Walter Weis escribe una carta al editor del Financial Times sobre «el alto coste de estas solo con tus pensamientos en el coche» (aquí, en inglés). Lo llamo meditación, porque tiene algo de reflexión pausada sobre el uso de los automóviles en Estados Unidos, a propósito de un artículo de Lucy Kellaway sobre el precio (ahora muy alto) de la gasolina en aquel país. Del lado de la oferta, las compañías mantienen un precio alto, que aumenta sus beneficios, pero no tan alto como para invitar a los consumidores a buscar energías alternativas. Del lado de la demanda, dice, los norteamericanos están felices de ir a trabajar en su coche, porque esto les permite estar a solas con sus pensamientos. El resultado, claro, es gasolina cara, que limita la renta disponible para otros gastos y el crecimiento del país.
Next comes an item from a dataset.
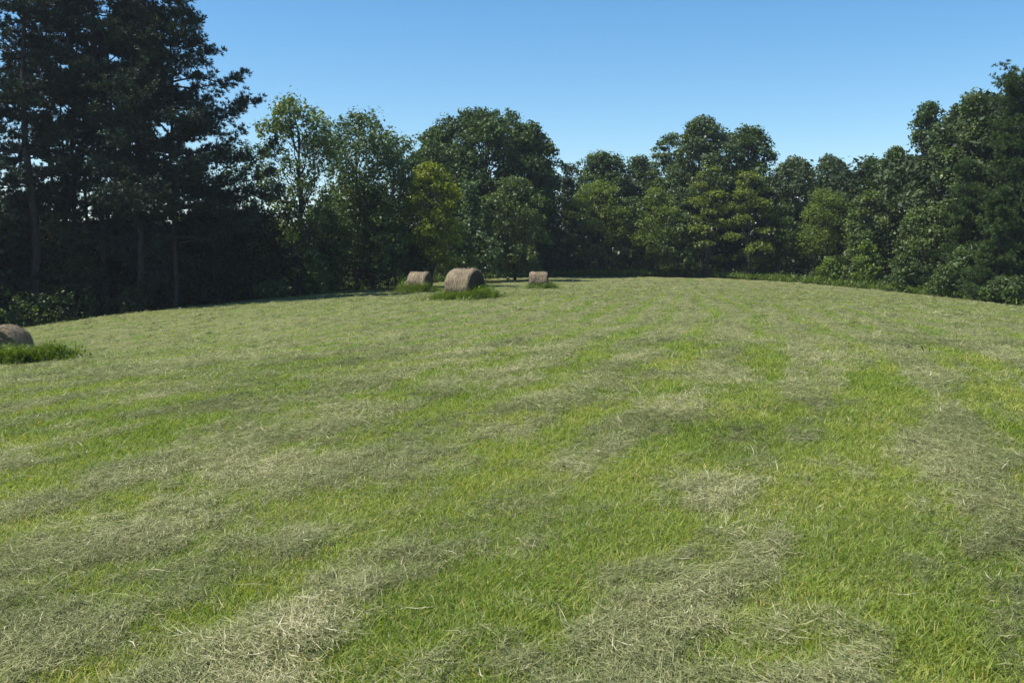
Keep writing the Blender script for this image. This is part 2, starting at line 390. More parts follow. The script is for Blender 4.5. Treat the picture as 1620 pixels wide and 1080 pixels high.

Weis defiende el transporte público, que ahora gasolina y modera su precio. Pero esto solo es posible en las ciudades. «Un residente de Nueva York, afirma, gasta per capita cuatro veces menos petróleo que un residente de Wyoming, principalmente por el mayor uso del transporte colectivo en Nueva York». Y concluye: «si queremos bajar el precio de la gasolina, hemos de salir del coche».
Bueno, quizás las cosas no sean tan sencillas, pero Weis tiene razón. Claro que ningún ciudadano de Wyoming tiene incentivos para dejar de usar el coche, porque, primero, no tiene un buen sistema de transporte colectivo, y segundo, el impacto que su ahorro de gasolina supone sobre el conjunto del país es insignificante. Una vez más, es un problema de incentivos.